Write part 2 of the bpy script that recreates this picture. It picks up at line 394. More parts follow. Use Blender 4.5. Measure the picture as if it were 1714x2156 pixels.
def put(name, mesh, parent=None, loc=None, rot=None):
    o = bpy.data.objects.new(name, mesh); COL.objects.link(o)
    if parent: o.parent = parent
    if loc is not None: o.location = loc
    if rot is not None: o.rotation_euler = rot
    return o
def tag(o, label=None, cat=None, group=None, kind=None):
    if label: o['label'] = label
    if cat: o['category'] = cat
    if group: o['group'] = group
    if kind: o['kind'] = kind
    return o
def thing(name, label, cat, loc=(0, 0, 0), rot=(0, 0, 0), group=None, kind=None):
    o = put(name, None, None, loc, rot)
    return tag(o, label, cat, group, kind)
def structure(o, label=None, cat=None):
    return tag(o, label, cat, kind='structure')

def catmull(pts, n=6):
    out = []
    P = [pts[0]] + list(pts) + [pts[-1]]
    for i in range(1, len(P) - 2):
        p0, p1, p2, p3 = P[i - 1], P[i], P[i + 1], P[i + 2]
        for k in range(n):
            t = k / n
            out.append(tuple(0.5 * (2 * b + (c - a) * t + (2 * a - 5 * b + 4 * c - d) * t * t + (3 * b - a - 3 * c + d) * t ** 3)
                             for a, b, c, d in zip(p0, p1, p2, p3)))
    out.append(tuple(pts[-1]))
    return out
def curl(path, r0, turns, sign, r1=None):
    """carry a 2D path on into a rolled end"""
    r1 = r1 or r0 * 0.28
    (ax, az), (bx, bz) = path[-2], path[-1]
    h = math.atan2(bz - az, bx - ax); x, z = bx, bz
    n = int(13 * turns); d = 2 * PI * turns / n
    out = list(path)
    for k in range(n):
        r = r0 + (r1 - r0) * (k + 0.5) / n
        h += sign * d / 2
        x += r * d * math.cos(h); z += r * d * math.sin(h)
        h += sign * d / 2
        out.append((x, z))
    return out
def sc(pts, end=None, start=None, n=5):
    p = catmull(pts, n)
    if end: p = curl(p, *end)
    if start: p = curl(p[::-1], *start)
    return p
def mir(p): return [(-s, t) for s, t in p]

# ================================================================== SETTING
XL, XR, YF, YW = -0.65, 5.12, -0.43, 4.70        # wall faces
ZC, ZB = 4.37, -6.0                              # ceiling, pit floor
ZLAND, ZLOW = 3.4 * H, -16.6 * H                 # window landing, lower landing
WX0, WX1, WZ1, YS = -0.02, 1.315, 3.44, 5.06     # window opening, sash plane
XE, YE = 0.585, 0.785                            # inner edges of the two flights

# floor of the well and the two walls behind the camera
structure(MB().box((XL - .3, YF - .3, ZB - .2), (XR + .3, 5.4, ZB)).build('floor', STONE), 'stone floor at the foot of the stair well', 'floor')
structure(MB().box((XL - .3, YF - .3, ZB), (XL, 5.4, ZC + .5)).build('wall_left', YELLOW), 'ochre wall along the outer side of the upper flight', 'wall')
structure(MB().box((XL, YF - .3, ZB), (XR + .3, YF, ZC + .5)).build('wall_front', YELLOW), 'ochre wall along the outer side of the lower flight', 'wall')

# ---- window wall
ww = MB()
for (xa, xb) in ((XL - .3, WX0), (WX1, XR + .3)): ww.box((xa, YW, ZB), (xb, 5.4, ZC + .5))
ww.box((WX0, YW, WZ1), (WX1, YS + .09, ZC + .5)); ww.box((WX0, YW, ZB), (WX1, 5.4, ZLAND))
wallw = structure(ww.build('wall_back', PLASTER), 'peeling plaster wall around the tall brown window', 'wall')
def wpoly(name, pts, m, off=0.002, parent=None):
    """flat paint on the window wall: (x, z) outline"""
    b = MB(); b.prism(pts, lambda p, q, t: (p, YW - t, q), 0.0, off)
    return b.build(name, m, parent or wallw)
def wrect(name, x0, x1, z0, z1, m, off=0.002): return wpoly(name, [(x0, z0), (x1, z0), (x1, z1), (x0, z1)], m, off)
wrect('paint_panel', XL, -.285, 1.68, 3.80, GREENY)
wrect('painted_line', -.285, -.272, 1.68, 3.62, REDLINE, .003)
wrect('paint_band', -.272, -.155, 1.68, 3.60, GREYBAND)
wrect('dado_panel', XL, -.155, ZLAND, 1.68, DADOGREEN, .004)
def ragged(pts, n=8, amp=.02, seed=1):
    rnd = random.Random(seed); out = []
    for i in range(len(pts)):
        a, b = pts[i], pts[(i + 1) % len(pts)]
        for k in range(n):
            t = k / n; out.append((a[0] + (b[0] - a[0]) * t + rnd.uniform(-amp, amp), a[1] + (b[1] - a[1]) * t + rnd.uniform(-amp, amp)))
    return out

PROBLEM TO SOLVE
From the first line of the data through the line with "return tag(o, label, cat, kind='structure')", quote each line exactly and add nothing else.

RESULT
Write part 2 of the bpy script that recreates this picture. It picks up at line 394. More parts follow. Use Blender 4.5. Measure the picture as if it were 1714x2156 pixels.
def put(name, mesh, parent=None, loc=None, rot=None):
    o = bpy.data.objects.new(name, mesh); COL.objects.link(o)
    if parent: o.parent = parent
    if loc is not None: o.location = loc
    if rot is not None: o.rotation_euler = rot
    return o
def tag(o, label=None, cat=None, group=None, kind=None):
    if label: o['label'] = label
    if cat: o['category'] = cat
    if group: o['group'] = group
    if kind: o['kind'] = kind
    return o
def thing(name, label, cat, loc=(0, 0, 0), rot=(0, 0, 0), group=None, kind=None):
    o = put(name, None, None, loc, rot)
    return tag(o, label, cat, group, kind)
def structure(o, label=None, cat=None):
    return tag(o, label, cat, kind='structure')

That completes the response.